• **Written instruction**:
Give the number of lines that include the string "high", nothing more.

────────────────────────────────────────

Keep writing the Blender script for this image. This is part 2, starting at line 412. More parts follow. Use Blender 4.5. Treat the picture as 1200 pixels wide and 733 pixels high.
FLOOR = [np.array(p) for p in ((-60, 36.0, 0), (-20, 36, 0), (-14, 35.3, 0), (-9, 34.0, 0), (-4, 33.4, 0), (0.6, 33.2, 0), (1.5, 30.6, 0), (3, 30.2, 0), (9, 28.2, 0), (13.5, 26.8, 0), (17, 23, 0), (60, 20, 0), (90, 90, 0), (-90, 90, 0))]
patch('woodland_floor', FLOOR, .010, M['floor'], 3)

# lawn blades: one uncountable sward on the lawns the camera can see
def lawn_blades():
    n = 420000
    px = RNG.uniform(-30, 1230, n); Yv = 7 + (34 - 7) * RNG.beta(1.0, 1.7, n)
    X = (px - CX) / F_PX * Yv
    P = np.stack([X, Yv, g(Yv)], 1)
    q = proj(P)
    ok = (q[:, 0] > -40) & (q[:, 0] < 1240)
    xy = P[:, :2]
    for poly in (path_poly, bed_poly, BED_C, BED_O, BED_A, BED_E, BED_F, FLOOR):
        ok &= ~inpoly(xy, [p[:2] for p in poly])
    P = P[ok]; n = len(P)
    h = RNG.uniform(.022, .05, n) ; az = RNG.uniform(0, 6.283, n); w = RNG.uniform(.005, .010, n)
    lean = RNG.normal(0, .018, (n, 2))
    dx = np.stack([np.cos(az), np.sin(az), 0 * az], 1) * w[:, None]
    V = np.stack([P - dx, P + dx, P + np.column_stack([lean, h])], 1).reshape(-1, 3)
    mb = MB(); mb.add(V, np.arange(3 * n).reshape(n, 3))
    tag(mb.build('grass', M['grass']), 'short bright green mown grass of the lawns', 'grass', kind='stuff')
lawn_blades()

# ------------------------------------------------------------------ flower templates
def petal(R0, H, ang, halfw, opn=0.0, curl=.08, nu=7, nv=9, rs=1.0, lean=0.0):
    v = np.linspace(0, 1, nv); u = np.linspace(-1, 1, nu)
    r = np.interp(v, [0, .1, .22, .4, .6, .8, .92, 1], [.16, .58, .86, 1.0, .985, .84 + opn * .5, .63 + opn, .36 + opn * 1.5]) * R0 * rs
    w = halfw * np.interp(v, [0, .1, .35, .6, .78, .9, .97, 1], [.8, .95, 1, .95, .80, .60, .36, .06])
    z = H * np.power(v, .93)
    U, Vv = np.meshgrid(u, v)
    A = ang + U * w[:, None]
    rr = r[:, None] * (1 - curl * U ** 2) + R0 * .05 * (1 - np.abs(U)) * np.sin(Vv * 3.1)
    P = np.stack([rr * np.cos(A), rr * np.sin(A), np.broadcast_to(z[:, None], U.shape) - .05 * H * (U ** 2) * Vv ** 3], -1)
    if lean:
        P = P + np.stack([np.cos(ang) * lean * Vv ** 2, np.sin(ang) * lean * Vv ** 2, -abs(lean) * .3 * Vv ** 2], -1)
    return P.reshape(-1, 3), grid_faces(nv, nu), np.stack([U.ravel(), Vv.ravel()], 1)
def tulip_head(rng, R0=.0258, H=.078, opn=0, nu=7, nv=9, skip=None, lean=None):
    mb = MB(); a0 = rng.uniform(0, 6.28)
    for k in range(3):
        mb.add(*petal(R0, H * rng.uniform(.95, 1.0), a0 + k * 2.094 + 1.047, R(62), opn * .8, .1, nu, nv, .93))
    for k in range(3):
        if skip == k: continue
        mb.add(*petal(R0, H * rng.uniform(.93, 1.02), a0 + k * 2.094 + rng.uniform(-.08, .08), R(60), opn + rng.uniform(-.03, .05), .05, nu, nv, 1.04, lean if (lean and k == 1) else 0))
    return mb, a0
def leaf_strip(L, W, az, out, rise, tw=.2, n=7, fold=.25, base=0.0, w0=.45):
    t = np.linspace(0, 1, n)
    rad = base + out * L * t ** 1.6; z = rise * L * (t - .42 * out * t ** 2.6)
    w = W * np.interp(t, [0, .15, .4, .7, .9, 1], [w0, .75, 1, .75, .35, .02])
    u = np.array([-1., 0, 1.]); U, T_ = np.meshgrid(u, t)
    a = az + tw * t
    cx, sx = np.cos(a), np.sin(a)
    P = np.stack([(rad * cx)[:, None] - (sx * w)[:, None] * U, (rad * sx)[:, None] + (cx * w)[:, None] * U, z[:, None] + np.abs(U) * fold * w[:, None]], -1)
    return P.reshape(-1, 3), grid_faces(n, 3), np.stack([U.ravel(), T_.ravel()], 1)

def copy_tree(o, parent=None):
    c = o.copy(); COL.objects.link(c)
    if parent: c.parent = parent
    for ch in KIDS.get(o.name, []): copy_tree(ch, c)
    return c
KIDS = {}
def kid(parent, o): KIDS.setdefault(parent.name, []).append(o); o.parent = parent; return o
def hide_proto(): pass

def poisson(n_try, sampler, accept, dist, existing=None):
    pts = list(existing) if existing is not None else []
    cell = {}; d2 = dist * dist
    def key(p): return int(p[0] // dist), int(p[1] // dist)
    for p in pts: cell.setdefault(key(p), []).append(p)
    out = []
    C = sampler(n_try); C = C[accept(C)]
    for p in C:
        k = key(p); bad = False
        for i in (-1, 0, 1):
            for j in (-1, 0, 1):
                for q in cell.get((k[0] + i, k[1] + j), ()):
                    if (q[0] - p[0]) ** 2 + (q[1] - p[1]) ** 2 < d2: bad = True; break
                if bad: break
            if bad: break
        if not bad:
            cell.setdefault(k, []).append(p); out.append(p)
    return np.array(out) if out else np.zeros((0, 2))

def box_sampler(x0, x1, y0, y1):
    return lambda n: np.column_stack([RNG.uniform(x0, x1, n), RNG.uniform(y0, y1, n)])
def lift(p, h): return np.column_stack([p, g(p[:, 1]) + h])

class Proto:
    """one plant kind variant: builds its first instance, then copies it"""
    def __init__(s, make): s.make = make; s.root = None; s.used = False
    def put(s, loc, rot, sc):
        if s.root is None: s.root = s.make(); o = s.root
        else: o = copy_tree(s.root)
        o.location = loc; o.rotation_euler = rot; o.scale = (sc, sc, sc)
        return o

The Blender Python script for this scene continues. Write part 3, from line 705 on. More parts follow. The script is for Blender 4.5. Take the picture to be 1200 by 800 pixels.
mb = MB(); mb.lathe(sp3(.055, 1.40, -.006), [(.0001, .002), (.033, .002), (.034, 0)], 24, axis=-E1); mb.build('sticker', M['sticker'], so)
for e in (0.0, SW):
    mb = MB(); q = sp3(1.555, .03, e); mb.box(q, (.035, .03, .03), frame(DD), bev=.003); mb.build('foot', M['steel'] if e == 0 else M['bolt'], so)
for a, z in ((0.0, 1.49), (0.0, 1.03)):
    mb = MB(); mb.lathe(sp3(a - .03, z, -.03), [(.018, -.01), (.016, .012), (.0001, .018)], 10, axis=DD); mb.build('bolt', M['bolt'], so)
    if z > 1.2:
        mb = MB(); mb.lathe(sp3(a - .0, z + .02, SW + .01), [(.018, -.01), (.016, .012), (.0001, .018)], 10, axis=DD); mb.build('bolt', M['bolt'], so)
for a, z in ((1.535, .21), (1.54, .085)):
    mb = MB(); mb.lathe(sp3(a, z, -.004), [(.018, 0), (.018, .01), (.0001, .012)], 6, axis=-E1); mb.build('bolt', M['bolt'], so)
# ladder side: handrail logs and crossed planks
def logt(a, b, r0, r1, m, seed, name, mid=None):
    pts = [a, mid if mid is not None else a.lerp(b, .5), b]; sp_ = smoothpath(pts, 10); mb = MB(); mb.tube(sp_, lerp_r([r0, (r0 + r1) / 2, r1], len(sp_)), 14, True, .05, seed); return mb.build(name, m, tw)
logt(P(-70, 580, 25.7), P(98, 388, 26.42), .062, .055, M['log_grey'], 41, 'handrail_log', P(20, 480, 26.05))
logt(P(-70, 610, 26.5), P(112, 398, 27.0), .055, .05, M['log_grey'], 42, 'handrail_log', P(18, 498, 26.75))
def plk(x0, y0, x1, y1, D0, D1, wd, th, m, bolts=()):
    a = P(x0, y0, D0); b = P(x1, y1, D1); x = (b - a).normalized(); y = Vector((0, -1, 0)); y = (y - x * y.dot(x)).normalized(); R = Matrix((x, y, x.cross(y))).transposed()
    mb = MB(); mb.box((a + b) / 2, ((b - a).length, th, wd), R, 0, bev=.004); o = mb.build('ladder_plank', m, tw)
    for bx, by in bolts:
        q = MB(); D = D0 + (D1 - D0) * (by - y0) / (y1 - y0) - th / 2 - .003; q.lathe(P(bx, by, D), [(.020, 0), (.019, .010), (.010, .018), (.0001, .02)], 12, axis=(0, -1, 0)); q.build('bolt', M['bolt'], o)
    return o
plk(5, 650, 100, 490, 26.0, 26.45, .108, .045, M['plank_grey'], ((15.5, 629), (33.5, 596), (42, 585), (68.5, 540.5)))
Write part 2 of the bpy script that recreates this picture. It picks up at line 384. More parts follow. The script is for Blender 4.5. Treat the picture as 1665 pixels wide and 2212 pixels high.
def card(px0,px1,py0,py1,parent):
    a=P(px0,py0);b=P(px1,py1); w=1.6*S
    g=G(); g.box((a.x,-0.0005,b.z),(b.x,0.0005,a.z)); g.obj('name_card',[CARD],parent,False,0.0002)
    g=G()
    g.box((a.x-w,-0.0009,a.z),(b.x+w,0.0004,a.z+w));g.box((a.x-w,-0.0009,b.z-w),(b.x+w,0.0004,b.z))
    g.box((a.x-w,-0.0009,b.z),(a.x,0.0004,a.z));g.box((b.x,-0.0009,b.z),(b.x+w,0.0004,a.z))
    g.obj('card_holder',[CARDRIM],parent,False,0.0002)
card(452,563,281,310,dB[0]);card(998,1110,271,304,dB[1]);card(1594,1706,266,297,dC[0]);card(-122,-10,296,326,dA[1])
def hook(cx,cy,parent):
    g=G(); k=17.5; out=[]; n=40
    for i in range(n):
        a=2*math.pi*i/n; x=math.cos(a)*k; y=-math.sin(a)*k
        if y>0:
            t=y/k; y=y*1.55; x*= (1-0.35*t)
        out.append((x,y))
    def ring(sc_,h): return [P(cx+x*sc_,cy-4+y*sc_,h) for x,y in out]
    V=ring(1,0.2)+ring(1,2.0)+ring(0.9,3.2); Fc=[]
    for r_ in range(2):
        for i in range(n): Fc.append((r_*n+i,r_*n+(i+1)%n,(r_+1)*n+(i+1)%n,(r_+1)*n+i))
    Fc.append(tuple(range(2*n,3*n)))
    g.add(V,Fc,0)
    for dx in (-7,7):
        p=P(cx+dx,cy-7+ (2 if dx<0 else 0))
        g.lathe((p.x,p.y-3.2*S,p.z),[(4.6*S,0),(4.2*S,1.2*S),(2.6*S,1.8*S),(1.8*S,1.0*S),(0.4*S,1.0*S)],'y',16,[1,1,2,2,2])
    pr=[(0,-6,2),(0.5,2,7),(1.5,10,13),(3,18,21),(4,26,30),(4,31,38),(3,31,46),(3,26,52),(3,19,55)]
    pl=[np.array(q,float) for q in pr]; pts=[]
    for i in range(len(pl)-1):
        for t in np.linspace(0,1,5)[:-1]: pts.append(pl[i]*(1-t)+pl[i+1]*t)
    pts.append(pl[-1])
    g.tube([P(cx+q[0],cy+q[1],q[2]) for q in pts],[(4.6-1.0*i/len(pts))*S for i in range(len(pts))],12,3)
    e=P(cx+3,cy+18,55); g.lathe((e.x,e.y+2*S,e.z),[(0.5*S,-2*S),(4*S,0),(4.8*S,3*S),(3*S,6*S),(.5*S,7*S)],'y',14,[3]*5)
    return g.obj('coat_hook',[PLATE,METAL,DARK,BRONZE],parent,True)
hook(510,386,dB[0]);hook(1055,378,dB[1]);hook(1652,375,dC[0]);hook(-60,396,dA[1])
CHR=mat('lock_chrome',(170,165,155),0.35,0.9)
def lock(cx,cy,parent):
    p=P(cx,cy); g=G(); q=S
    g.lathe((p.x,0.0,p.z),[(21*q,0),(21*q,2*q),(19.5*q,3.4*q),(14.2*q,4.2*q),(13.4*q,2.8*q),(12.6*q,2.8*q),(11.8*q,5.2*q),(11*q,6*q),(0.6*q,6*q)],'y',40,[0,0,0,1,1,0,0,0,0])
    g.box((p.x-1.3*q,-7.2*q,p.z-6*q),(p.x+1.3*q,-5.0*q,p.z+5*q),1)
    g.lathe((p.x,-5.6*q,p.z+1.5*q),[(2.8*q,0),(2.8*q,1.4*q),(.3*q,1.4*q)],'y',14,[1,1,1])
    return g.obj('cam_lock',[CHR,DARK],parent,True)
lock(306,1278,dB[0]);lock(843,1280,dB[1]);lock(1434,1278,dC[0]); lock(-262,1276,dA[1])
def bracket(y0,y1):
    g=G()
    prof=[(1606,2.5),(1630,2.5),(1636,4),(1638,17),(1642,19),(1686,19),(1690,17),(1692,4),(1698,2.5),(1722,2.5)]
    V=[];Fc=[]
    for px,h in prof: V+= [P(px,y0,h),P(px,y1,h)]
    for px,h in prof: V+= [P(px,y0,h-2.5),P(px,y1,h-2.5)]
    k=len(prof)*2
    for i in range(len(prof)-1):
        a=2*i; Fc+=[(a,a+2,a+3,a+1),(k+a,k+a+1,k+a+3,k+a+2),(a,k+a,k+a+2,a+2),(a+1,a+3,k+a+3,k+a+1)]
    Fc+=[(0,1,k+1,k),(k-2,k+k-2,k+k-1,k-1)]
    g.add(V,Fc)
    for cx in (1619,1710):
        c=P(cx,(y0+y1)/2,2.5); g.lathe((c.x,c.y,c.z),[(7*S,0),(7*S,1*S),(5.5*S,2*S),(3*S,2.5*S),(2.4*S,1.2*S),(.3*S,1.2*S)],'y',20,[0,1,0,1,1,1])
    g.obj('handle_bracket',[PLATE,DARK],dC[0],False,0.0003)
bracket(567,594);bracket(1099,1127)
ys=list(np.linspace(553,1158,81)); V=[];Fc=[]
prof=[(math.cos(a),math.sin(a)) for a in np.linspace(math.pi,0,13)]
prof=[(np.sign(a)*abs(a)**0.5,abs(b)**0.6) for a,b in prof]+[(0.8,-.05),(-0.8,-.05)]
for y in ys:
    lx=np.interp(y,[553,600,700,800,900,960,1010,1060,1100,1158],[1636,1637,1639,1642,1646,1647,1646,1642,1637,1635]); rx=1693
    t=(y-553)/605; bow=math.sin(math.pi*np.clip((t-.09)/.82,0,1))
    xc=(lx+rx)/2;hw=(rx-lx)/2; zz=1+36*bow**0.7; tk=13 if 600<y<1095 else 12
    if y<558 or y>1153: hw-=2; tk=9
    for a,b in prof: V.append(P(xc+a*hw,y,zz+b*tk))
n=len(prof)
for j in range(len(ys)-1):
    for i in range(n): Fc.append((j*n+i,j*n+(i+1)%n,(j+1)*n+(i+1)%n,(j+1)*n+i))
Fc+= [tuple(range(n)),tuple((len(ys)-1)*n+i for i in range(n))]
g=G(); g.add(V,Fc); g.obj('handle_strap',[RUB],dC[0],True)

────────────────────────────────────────

• **Solution for this exercise**:
2